Companies including Amazon, Google, McDonald’s, Netflix and Starbucks have done their part as well by suspending business in Russia. As of right now, Russia is almost completely cut off from the rest of the world. The ruble, Russia’s currency, is now worth less than one U.S. penny

The United Nations High Commissioner for Refugees reports that as a result of Russia’s invasion, approximately 10 million people have fled their homes.

None of this has halted Putin’s mission, but, thankfully, Ukraine has received billions of dollars in humanitarian aid as well as military succor and money from the United States and other countries including Canada, Germany, Portugal and the United Kingdom.

The United Nations High Commissioner for Refugees reports that as a result of Russia’s invasion, approximately 10 million people have fled their homes. About 3.7 million people have left for neighboring countries, and an estimated 6.5 million people are believed to be displaced within Ukraine.

The people of Ukraine are distraught and terrified, especially as men between the ages of 18-60 are being forced to stay behind to fight against the Russian military.

Women, children and the elderly are heroically taking their pets with them as they seek refuge. In fact, so many pets have been brought on the journey that veterinary services are now being offered at border crossings.
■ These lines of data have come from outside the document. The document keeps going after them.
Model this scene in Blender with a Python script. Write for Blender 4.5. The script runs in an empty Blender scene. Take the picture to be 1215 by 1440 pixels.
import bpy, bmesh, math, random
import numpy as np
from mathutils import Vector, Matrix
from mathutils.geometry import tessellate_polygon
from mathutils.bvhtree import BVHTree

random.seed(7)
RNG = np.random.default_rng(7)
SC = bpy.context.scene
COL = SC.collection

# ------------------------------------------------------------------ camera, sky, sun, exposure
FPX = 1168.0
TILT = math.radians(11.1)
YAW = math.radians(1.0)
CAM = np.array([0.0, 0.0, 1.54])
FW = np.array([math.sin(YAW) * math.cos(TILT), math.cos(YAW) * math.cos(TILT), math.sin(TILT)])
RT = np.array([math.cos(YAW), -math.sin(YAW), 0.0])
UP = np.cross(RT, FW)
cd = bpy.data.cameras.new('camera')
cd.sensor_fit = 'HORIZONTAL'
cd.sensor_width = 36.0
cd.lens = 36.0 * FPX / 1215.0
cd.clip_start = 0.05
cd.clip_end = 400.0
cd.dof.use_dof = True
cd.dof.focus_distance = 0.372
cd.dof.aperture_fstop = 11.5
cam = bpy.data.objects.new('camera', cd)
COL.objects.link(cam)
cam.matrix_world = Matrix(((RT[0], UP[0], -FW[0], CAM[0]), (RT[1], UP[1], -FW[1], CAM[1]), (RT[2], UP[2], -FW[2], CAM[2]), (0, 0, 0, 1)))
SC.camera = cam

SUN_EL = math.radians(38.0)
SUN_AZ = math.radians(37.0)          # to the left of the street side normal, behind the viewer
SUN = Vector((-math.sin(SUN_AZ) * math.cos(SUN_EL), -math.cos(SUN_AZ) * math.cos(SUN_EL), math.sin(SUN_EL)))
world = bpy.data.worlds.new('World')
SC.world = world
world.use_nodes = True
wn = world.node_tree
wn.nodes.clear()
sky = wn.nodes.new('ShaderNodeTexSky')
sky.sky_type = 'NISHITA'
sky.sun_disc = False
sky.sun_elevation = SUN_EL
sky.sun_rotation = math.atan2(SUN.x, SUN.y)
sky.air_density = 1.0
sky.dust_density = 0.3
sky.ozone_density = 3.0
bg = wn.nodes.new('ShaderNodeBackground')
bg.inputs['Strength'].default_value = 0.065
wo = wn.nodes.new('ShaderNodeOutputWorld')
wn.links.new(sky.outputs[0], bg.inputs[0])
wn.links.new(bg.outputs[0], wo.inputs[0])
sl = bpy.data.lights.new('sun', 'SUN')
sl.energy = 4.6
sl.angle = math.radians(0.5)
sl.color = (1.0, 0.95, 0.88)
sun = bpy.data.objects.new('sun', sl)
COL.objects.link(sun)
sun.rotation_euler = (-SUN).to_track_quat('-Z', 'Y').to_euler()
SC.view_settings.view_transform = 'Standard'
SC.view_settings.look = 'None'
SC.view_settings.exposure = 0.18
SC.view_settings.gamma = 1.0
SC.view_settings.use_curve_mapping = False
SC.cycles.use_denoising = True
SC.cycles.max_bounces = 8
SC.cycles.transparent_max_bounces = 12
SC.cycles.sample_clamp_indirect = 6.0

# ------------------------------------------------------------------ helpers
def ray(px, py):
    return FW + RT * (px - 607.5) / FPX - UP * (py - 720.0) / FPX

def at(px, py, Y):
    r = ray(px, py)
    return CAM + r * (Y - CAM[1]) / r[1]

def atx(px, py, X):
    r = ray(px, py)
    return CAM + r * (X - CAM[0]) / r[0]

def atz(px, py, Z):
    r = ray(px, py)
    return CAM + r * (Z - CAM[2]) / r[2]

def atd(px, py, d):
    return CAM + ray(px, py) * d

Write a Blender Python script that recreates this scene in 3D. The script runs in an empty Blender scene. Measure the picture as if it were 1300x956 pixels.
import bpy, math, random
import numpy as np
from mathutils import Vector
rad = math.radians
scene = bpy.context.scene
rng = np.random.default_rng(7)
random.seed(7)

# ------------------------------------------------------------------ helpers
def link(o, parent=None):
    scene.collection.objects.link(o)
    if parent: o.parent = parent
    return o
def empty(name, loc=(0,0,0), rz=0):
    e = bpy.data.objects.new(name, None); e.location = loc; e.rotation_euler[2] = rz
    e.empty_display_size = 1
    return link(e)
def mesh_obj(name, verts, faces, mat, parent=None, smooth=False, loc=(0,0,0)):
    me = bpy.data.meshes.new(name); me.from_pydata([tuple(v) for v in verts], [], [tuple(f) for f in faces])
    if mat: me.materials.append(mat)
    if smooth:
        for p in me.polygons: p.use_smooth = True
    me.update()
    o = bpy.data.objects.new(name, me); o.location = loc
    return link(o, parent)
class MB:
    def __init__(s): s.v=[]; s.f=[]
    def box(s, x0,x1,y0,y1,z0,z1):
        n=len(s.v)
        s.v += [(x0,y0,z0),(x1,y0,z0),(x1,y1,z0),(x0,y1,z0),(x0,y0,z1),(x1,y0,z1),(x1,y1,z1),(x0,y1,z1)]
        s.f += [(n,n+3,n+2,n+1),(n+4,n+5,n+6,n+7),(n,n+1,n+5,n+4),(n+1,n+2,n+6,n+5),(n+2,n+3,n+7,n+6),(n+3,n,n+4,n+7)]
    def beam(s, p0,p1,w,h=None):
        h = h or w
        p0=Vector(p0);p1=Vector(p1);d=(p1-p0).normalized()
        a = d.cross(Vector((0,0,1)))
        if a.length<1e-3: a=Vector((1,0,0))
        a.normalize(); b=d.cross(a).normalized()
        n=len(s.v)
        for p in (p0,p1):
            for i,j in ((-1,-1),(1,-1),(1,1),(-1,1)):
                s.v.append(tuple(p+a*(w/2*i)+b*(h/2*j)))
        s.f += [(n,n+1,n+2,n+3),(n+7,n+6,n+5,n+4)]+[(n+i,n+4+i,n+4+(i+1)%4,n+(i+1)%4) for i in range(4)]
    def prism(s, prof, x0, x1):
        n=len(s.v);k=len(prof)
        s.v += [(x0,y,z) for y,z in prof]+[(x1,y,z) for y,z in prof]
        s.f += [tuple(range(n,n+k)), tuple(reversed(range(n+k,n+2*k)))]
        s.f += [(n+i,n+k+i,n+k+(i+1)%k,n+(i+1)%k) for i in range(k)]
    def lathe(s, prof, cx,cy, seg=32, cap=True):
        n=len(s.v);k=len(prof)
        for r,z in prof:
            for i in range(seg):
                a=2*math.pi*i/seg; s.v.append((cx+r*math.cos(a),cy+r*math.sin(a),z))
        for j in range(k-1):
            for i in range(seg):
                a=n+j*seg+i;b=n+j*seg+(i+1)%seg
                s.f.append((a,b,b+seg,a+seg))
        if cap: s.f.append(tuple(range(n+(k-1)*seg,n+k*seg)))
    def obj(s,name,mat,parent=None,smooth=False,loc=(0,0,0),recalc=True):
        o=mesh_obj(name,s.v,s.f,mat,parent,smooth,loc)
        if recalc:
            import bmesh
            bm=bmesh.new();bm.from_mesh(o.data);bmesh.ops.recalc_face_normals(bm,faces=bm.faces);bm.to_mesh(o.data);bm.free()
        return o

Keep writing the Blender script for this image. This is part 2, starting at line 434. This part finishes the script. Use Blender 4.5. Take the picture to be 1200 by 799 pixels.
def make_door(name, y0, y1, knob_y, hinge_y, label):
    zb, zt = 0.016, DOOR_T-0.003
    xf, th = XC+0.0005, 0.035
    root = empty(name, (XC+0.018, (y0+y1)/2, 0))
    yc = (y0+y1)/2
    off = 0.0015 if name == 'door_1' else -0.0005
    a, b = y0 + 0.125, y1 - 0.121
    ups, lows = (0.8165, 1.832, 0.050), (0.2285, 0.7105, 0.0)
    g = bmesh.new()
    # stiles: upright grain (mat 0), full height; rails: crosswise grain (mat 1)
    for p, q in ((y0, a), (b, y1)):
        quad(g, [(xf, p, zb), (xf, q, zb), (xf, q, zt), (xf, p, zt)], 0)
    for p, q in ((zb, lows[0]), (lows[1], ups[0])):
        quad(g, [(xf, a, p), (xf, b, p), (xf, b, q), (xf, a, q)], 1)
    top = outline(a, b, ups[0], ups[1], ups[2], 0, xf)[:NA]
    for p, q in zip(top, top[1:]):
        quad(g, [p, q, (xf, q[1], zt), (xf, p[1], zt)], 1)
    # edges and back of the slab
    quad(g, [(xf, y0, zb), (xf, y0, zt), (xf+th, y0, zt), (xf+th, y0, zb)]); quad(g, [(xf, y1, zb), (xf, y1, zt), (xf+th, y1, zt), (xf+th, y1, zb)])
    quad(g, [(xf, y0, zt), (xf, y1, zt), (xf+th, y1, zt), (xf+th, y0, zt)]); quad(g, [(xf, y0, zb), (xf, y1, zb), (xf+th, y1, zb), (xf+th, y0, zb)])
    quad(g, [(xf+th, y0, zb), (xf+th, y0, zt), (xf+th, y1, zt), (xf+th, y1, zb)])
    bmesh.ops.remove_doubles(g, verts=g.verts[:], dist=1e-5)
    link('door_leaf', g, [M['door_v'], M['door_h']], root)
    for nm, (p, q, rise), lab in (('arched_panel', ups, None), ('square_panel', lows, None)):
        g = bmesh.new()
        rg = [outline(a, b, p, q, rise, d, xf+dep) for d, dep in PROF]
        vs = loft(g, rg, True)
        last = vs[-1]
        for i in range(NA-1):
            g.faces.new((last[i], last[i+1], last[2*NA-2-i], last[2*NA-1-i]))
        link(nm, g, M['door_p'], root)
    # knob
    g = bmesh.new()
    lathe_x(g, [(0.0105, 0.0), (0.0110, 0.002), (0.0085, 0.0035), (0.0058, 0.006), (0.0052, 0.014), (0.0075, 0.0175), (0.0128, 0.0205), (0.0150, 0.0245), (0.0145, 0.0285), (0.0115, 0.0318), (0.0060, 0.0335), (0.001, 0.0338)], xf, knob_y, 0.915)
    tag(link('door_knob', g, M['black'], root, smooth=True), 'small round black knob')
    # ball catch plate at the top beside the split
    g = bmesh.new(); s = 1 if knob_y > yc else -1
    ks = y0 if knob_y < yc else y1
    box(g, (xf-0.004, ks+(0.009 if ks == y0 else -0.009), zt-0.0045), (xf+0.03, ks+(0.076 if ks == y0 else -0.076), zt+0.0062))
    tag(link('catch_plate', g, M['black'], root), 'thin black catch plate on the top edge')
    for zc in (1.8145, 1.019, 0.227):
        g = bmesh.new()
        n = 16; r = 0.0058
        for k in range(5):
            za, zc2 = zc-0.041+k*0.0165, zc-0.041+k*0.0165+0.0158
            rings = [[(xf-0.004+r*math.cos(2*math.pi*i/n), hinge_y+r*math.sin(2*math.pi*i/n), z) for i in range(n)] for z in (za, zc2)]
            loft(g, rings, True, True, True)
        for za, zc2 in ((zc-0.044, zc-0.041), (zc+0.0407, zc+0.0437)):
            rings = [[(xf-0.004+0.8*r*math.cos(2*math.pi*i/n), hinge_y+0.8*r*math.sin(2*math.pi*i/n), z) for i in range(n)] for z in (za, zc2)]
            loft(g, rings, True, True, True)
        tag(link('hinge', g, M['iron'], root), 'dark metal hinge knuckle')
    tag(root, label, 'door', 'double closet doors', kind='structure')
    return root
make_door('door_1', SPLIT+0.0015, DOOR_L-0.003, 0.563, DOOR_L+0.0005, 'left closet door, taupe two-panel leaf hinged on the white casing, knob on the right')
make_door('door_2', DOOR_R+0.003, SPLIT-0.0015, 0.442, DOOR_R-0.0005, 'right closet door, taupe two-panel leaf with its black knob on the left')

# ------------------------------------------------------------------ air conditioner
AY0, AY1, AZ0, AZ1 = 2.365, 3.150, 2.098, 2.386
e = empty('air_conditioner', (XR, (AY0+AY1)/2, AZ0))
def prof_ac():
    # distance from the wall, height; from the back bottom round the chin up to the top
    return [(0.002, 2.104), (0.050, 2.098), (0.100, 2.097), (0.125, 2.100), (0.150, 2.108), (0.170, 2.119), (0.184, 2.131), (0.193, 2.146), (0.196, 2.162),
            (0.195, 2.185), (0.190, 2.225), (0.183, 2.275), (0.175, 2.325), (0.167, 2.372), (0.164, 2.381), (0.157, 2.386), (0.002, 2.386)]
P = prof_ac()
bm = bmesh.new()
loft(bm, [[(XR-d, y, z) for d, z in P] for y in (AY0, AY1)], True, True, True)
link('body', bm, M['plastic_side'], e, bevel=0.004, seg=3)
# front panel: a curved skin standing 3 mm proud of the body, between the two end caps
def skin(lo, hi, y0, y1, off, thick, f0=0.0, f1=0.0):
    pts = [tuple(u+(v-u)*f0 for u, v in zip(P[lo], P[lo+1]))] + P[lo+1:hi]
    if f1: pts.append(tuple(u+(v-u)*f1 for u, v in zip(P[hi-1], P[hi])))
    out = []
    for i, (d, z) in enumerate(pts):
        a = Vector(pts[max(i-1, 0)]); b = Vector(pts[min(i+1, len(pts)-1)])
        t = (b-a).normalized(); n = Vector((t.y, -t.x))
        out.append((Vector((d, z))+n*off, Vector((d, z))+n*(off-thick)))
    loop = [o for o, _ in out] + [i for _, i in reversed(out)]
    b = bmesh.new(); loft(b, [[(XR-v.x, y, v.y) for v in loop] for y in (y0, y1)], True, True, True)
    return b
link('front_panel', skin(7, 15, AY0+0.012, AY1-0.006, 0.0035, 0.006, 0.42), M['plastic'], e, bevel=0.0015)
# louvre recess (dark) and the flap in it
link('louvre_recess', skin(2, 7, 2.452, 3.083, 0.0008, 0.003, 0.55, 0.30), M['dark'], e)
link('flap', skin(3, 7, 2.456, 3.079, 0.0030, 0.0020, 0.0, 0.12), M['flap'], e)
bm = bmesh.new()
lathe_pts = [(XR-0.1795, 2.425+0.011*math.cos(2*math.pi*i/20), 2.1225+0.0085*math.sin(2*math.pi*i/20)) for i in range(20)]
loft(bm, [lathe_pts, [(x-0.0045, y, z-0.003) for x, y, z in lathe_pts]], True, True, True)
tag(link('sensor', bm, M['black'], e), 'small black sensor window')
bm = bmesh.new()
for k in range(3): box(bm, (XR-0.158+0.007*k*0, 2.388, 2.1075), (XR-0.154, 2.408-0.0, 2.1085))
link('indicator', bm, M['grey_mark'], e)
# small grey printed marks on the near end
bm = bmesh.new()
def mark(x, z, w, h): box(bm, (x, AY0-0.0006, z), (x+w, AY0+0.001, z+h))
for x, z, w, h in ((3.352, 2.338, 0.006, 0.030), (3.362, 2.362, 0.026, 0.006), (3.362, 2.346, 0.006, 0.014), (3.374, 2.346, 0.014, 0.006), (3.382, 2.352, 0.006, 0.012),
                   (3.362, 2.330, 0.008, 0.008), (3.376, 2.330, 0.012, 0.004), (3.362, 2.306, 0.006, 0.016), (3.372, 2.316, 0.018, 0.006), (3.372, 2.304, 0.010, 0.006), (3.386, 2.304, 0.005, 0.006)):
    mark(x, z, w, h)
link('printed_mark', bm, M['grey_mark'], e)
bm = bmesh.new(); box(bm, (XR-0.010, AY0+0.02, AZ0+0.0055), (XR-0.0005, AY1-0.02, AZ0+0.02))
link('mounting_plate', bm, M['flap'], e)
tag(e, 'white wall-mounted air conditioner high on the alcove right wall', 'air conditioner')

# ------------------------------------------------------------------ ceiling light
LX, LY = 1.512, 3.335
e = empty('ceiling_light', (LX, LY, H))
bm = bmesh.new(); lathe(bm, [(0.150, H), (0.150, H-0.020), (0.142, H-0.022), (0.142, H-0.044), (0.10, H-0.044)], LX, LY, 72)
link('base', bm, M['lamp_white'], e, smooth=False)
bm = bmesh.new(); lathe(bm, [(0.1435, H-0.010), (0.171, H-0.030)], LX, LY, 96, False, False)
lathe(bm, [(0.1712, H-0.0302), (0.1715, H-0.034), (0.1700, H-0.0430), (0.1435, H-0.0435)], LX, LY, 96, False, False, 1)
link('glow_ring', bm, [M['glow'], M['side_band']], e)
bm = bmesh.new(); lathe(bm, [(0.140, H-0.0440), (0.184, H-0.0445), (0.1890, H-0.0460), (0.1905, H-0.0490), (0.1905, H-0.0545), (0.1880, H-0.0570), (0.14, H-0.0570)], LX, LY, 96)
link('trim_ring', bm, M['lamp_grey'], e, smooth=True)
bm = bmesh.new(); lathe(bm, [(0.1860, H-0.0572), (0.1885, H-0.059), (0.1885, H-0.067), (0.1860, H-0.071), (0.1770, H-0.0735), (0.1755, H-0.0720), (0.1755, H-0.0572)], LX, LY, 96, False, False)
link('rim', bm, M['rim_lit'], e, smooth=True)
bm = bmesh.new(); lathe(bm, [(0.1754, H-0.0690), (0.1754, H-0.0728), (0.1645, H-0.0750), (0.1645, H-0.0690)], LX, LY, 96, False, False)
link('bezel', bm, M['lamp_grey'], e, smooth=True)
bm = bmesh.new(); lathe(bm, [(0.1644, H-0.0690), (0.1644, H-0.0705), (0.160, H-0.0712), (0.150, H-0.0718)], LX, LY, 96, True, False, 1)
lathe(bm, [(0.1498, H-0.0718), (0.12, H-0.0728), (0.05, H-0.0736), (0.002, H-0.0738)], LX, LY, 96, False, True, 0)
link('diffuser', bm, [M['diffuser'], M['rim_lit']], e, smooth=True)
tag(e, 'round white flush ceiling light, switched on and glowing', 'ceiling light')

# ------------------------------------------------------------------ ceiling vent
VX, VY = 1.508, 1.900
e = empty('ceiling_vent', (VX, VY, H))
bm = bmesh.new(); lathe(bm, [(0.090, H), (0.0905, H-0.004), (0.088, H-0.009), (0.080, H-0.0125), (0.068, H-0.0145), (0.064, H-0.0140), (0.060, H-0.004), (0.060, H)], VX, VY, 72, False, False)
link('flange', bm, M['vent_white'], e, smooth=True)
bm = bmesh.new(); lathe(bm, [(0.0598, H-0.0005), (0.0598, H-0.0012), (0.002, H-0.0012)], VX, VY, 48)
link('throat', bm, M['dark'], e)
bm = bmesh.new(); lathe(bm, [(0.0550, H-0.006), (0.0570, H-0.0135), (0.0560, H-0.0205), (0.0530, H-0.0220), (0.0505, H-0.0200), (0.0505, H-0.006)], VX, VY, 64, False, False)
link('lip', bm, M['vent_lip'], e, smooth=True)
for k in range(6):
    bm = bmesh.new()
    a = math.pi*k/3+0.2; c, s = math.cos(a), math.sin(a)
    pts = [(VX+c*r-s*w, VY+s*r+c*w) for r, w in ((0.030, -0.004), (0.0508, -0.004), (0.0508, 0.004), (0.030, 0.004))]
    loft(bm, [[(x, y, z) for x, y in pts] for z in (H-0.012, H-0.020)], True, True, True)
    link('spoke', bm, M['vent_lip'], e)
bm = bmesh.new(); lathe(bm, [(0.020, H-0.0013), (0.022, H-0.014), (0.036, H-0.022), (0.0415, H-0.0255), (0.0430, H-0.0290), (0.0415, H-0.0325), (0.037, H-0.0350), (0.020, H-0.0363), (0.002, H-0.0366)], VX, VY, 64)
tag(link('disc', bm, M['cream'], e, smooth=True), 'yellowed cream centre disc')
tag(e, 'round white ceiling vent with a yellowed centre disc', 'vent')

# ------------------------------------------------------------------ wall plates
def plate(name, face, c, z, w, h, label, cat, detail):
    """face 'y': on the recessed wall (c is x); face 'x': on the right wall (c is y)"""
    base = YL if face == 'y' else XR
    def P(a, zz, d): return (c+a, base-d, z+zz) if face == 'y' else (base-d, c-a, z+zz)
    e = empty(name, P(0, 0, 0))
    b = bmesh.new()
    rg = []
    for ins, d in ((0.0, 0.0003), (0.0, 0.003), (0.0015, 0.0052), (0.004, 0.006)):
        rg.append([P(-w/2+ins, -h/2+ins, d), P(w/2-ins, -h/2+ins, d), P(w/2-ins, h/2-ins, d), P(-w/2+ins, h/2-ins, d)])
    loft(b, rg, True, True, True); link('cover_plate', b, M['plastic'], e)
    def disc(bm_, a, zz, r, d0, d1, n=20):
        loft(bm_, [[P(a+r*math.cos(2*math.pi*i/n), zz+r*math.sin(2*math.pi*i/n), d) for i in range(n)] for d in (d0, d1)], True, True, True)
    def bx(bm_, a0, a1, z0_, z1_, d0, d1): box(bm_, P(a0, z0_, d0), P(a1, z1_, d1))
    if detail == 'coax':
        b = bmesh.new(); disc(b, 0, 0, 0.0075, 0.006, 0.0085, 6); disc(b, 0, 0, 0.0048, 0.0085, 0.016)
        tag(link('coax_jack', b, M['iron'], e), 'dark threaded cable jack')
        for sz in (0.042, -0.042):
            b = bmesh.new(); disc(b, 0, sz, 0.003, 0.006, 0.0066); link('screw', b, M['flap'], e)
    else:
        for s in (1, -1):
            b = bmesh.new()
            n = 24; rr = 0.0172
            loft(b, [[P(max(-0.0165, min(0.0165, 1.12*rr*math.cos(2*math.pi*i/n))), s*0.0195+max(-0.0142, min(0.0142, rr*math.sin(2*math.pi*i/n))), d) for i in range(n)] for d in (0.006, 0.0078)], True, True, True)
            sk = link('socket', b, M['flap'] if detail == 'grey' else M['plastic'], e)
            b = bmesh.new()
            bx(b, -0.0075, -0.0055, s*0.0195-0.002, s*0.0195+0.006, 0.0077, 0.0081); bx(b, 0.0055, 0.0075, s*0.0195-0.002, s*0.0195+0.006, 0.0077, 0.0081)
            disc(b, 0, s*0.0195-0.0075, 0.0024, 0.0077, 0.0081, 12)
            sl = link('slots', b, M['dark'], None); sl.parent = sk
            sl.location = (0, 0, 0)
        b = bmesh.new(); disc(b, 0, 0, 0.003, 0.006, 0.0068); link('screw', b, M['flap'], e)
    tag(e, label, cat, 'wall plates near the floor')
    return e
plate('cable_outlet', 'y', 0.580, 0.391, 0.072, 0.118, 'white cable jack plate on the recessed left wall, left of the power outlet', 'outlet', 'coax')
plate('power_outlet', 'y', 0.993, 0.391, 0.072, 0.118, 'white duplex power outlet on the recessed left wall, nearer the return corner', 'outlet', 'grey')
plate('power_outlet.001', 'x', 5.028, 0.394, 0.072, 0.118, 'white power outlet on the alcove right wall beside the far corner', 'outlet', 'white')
One woman, Alisa Tepituk, carried her large German Shepherd on her shoulders for 10 miles. She asked passing cars for assistance, but they were already overwhelmed. Numerous people told her to leave her dog behind, but Tepituk refused. 


Regrettably, there are still countless animals that have been abandoned. Along with domestic pets being left behind, zoo animals are suffering. Kyiv Zoo in Ukraine is actively working to find and rescue stranded animals. The zoo has asked for international help, as most of the employees are absent. 

In an effort to support the animals of Ukraine, LHS’ Animal Welfare Club is looking to organize a fundraiser or donation drive that would go towards assisting pets or zoo animals affected by the war. 

The History and Computer Clubs held a collection last month to support the Ukrainian refugees.  About 1,000 items were packaged and donated to the Ukrainian Orthodox Holy Ascension Cathedral in Clifton to be sent to aid Ukrainian refugees. Additionally, LHS’ faculty and staff raised $665 by participating in two dress-down days.

The Lyndhurst Police Department has also gotten involved in the efforts to help Ukraine. It collected and hand-delivered the donations it received to Baranova 27, a Fort Lee-based charity organization.

This gut-wrenching situation serves as a reminder that so many people are suffering in unimaginable ways. Hopefully, assistance from the United States and other countries can create a softer landing for the Ukrainian people who deserve the world’s full support in these trying times.